The debate over the September dossier follows earlier disclosures about another report released in February on Iraq’s attempts to deceive inspectors. That dossier included 12-year-old information copied from a thesis by a U.S. graduate student.

Blair has forcefully denied that his office tampered with the evidence on Iraqi weapons of mass destruction programs or that there is any serious breach between the intelligence community and the Cabinet.

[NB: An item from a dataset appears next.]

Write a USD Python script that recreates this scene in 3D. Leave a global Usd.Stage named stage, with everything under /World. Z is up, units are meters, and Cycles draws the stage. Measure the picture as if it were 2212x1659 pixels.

In response to concerns over the use of intelligence by the Blair government, the Intelligence and Security Committee and the Foreign Affairs Select Committee are launching investigations. Opposition leaders also called for an independent inquiry, expressing concern that the two committees would not be objective. The Intelligence and Security Committee, in particular, reports to the prime minister, who decides whether to make the committee’s reports public. The opposition, however, lost a June 4 vote to hold an independent inquiry 301-203. Conservative leader Iain Duncan Smith also asked Blair to release the original dossier that the Joint Intelligence Committee provided before it was publicly released in September; Blair has so far refused to do so.

Blair has offered full cooperation with the investigation by the Intelligence and Security Committee, promising to provide the committee with all Joint Intelligence Committee reports and to publish the parliamentary committee’s final report. Blair insists that more time is necessary to uncover weapons of mass destruction in Iraq but that they will be be found.